The tricky bit is figuring out precisely what I need, requesting it off the artist I'm commissioning. And then animating it properly to fit the actions on screen. Sorting out the jank scene by scene.
Collectively this should make a composition of several After Effects compositions, working together. Four or five layered on top of each other.
And one area I want to focus on (and an area I personally feel is crucial for any piece of animation) is making sure the characters mouths are moving in time with the spoken dialogue. As such, each puppet has separate compositions for their mouths and eyes. Which I can animate carefully in any given scene. With a batch of pre-made mouth shapes to serve as options.
It's a time consuming process. But one that I think is quite important. For I've seen many excellent animated shows ruined by the characters just flapping their gums aimlessly whilst the dialogue is dubbed in.

Despite how long this project has been in the freezer, I don't think I've done too badly so far. There are 9 characters in total. And I've finished keyframing 7 of them. There's a lot of jank to be fixed later. And it's all building up. But 7 of 9 isn't bad.
I just need to try and tackle by far the most challenging pair of puppets - myself and Cyanide. Therefore I've sent some requested drawings to the artist and I'm just waiting on their work.

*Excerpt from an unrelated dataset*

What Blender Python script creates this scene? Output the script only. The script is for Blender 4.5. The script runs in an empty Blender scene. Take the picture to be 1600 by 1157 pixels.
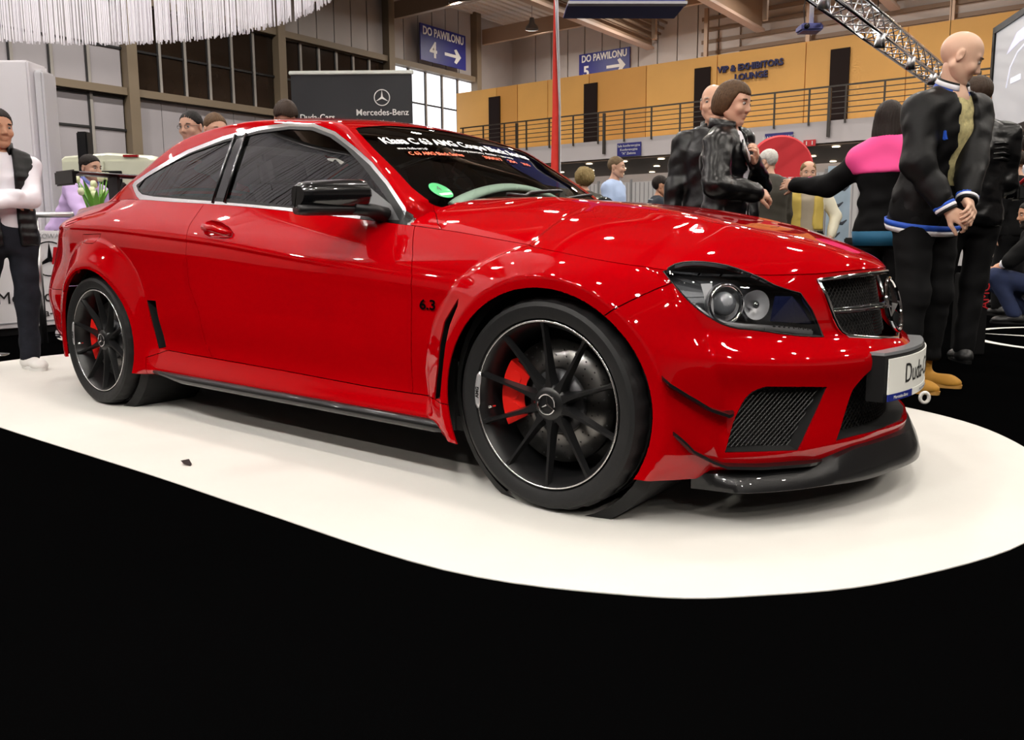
import bpy, bmesh, math, random
import numpy as np
from mathutils import Vector, Matrix, noise
random.seed(7)
S = bpy.context.scene
COL = S.collection
PI = math.pi

# ---------------------------------------------------------------- camera
CAM_P = Vector((2.752, -2.861, 0.845))
YAW, PITCH, ROLL, FPX = 0.64762, 0.12954, -0.0057, 1250.0
_f = Vector((-math.sin(YAW)*math.cos(PITCH), math.cos(YAW)*math.cos(PITCH), -math.sin(PITCH)))
_r = _f.cross(Vector((0, 0, 1))).normalized(); _u = _r.cross(_f)
_r2 = _r*math.cos(ROLL)+_u*math.sin(ROLL); _u2 = -_r*math.sin(ROLL)+_u*math.cos(ROLL)
cd = bpy.data.cameras.new('camera'); cam = bpy.data.objects.new('camera', cd); COL.objects.link(cam)
M = Matrix((( _r2.x, _u2.x, -_f.x, CAM_P.x), (_r2.y, _u2.y, -_f.y, CAM_P.y), (_r2.z, _u2.z, -_f.z, CAM_P.z), (0, 0, 0, 1)))
cam.matrix_world = M
cd.sensor_fit = 'HORIZONTAL'; cd.sensor_width = 36.0
cd.lens = 36.0*FPX/1600.0
cd.shift_y = -(578.5-534.0)/1600.0
cd.clip_start = 0.05; cd.clip_end = 200
S.camera = cam

# ---------------------------------------------------------------- world and exposure
W = bpy.data.worlds.new('hall_air'); S.world = W; W.use_nodes = True
W.node_tree.nodes['Background'].inputs[0].default_value = (1.0, 0.96, 0.92, 1)
W.node_tree.nodes['Background'].inputs[1].default_value = 0.03
S.view_settings.view_transform = 'Standard'; S.view_settings.look = 'None'
S.view_settings.gamma = 1.0; S.view_settings.use_curve_mapping = False
S.view_settings.exposure = 0.0
S.cycles.use_denoising = True
S.cycles.max_bounces = 7; S.cycles.transparent_max_bounces = 12
S.cycles.caustics_reflective = False; S.cycles.caustics_refractive = False

# ---------------------------------------------------------------- large lights of the hall
def area(name, loc, size, power, col=(1, .95, .88), rot=(0, 0, 0), shape='DISK'):
    l = bpy.data.lights.new(name, 'AREA'); l.shape = shape; l.size = size
    if shape == 'RECTANGLE': l.size, l.size_y = size
    l.energy = power; l.color = col
    o = bpy.data.objects.new(name, l); o.location = loc; o.rotation_euler = rot; COL.objects.link(o); return o

HALL_LAMPS = [(x, y, 10.3) for x in (-19.5, -13.2, -7.8, -2.6, 2.6, 7.8, 13.0) for y in (-15.5, -10, -4.6, .8, 6.2, 11.6, 17.1, 22.9, 28.2)]
for p in HALL_LAMPS: area('hall_light', p, .40, 180 if abs(p[0]) < 9 and p[1] < 8 else 315, (1, .93, .84))
BOOTH_LAMPS = [(-.1, 4.2, 3.5, 9), (-.1, 6.6, 3.5, 9), (-.1, 9.0, 3.5, 9), (-4.2, -4.4, 4.3, 33), (-1.6, -4.4, 4.3, 33), (1.0, -4.4, 4.3, 33), (3.6, -4.4, 4.3, 33)]
for x, y, z, e in BOOTH_LAMPS:
    d = Vector((.4+.6*(x-.4), -.3, .2))-Vector((x, y, z)); o = area('booth_light', (x, y, z), .20, e, (1, .97, .92)); o.rotation_euler = d.to_track_quat('-Z', 'Y').to_euler(); o.data.spread = math.radians(120)

# ---------------------------------------------------------------- materials
MATS = {}
def mat(name, col, rough=.5, metal=0., coat=0., spec=.5, emit=None, es=1., bump=0., bscale=200., var=0., vscale=8., sheen=0., alpha=None, trans=0.):
    if name in MATS: return MATS[name]
    m = bpy.data.materials.new(name); m.use_nodes = True; nt = m.node_tree
    b = nt.nodes['Principled BSDF']; I = b.inputs
    I['Base Color'].default_value = (*col, 1); I['Roughness'].default_value = rough; I['Metallic'].default_value = metal
    I['Coat Weight'].default_value = coat; I['Coat Roughness'].default_value = .02; I['Specular IOR Level'].default_value = spec
    if sheen: I['Sheen Weight'].default_value = sheen
    if trans: I['Transmission Weight'].default_value = trans
    if emit: I['Emission Color'].default_value = (*emit, 1); I['Emission Strength'].default_value = es
    tc = nt.nodes.new('ShaderNodeTexCoord') if (bump or var) else None
    if var:
        n = nt.nodes.new('ShaderNodeTexNoise'); n.inputs['Scale'].default_value = vscale; n.inputs['Detail'].default_value = 4
        nt.links.new(tc.outputs['Object'], n.inputs['Vector'])
        mx = nt.nodes.new('ShaderNodeMix'); mx.data_type = 'RGBA'
        mx.inputs[6].default_value = (*[c*(1-var) for c in col], 1); mx.inputs[7].default_value = (*[min(1, c*(1+var)) for c in col], 1)
        nt.links.new(n.outputs['Fac'], mx.inputs[0]); nt.links.new(mx.outputs[2], I['Base Color'])
    if bump:
        n = nt.nodes.new('ShaderNodeTexNoise'); n.inputs['Scale'].default_value = bscale; n.inputs['Detail'].default_value = 3
        nt.links.new(tc.outputs['Object'], n.inputs['Vector'])
        bp = nt.nodes.new('ShaderNodeBump'); bp.inputs['Strength'].default_value = bump; bp.inputs['Distance'].default_value = .01
        nt.links.new(n.outputs['Fac'], bp.inputs['Height']); nt.links.new(bp.outputs[0], I['Normal'])
    MATS[name] = m; return m

def glass_mat(name, tint, refl_rough=.0, ior=1.5):
    if name in MATS: return MATS[name]
    m = bpy.data.materials.new(name); m.use_nodes = True; nt = m.node_tree; nt.nodes.clear()
    o = nt.nodes.new('ShaderNodeOutputMaterial'); mx = nt.nodes.new('ShaderNodeMixShader')
    t = nt.nodes.new('ShaderNodeBsdfTransparent'); t.inputs[0].default_value = (*tint, 1)
    g = nt.nodes.new('ShaderNodeBsdfGlossy'); g.inputs['Roughness'].default_value = refl_rough; g.inputs[0].default_value = (1, 1, 1, 1)
    fr = nt.nodes.new('ShaderNodeFresnel'); fr.inputs[0].default_value = ior
    nt.links.new(fr.outputs[0], mx.inputs[0]); nt.links.new(t.outputs[0], mx.inputs[1]); nt.links.new(g.outputs[0], mx.inputs[2])
    nt.links.new(mx.outputs[0], o.inputs[0]); MATS[name] = m; return m

# ---------------------------------------------------------------- object helpers
def link(o, parent=None):
    COL.objects.link(o)
    if parent is not None: o.parent = parent
    return o
def tag(o, label=None, cat=None, group=None, kind=None):
    if label: o['label'] = label
    if cat: o['category'] = cat
    if group: o['group'] = group
    if kind: o['kind'] = kind
    return o
def empty(name, loc=(0, 0, 0), rz=0., label=None, cat=None, group=None, kind=None):
    o = bpy.data.objects.new(name, None); o.location = loc; o.rotation_euler = (0, 0, rz); o.empty_display_size = .1
    COL.objects.link(o); return tag(o, label, cat, group, kind)
def mk(name, V, F, m, parent=None, smooth=True, loc=None, auto=None):
    me = bpy.data.meshes.new(name); me.from_pydata([tuple(v) for v in V], [], [tuple(f) for f in F]); me.validate(); me.update()
    for x in (m if isinstance(m, (list, tuple)) else [m]): me.materials.append(x)
    if smooth: me.polygons.foreach_set('use_smooth', [True]*len(me.polygons))
    if auto is not None: me.set_sharp_from_angle(angle=math.radians(auto))
    o = bpy.data.objects.new(name, me); link(o, parent)
    if loc is not None: o.location = loc
    return o
def bmk(name, bm, m, parent=None, smooth=False, auto=None, loc=None):
    me = bpy.data.meshes.new(name); bm.to_mesh(me); bm.free()
    for x in (m if isinstance(m, (list, tuple)) else [m]): me.materials.append(x)
    if smooth: me.polygons.foreach_set('use_smooth', [True]*len(me.polygons))
    if auto is not None: me.set_sharp_from_angle(angle=math.radians(auto))
    o = bpy.data.objects.new(name, me); link(o, parent)
    if loc is not None: o.location = loc
    return o
def bx(bm, c, s, R=None, bev=0.):
    """box: centre c, full size s, optional 3x3 rotation"""
    m = Matrix.Translation(Vector(c)) @ ((R.to_4x4() if R else Matrix()) @ Matrix.Diagonal((*s, 1)))
    g = bmesh.ops.create_cube(bm, size=1., matrix=m)
    if bev: bmesh.ops.bevel(bm, geom=list({e for v in g['verts'] for e in v.link_edges}), offset=bev, segments=2, affect='EDGES', clamp_overlap=True)
    return g
def boxo(name, c, s, m, parent=None, bev=0., R=None, base=None):
    bm = bmesh.new(); bx(bm, (0, 0, 0), s, R, bev)
    o = bmk(name, bm, m, parent, smooth=bool(bev), auto=35 if bev else None); o.location = c; return o
def cyl(bm, p0, p1, r0, r1=None, n=16, cap=True):
    p0, p1 = Vector(p0), Vector(p1); d = p1-p0; r1 = r0 if r1 is None else r1
    m = Matrix.Translation((p0+p1)/2) @ d.to_track_quat('Z', 'Y').to_matrix().to_4x4()
    return bmesh.ops.create_cone(bm, cap_ends=cap, segments=n, radius1=r0, radius2=r1, depth=d.length, matrix=m)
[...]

As for this week though, let me show you what I've been doing on Wednesday, Thursday and Friday :)
Our D&D party was given an adventure to protect "a wagonload of provisions". And a realised that it was a bit of a plain looking scene. Moving down the road with a horse and cart, doing very little.

I considered that, one of the first sets of moving images was of a racehorse galloping. And there have been many different sets of photographs since then showing horses walking, running, trotting, etc.

So I gave myself a bit of evening fun on Wednesday. I broke a similar gif into 20 frames of motion to act as references:

Then I went into photoshop. Took the finished horse asset by the commissioned artist and moved the limbs in approximately the same positions 20 times.

And then I gave the wagon itself a bit more motion. With some overall rattle as it moves down the road:

And whilst it's just a work in progress and it need a lot of finishing work, it suddenly has a lot more life than the pre-vis. This is however the point where I excitedly reached for my graphics tablet, only to find that the pens have died and will not charge. Replacement arrives on Thursday. Rats!

Also frustratingly, it's the sort of project where it's difficult to really sit back and show the whole thing end to end, even as a work in progress. For much of the timeline currently looks like this:

And I very much empathise with something the Youtuber LazyPurple said about his own animations. In that when a project goes on for this long and gets this big, it starts to become like quicksand. Making progress in one way just pushes back against you in another direction - meaning it feels like you break lots of stuff somewhere else.
What I need to do is try to stay focused in one direction and get both Cyanide and my own characters animated. And then enter a sort of nebulous "finishing and polishing" phase, minute by minute until all 24 are done to my satisfaction. When that will be I cannot say.
For the moment though, I'm just going to chip away at it some more if you'll permit me.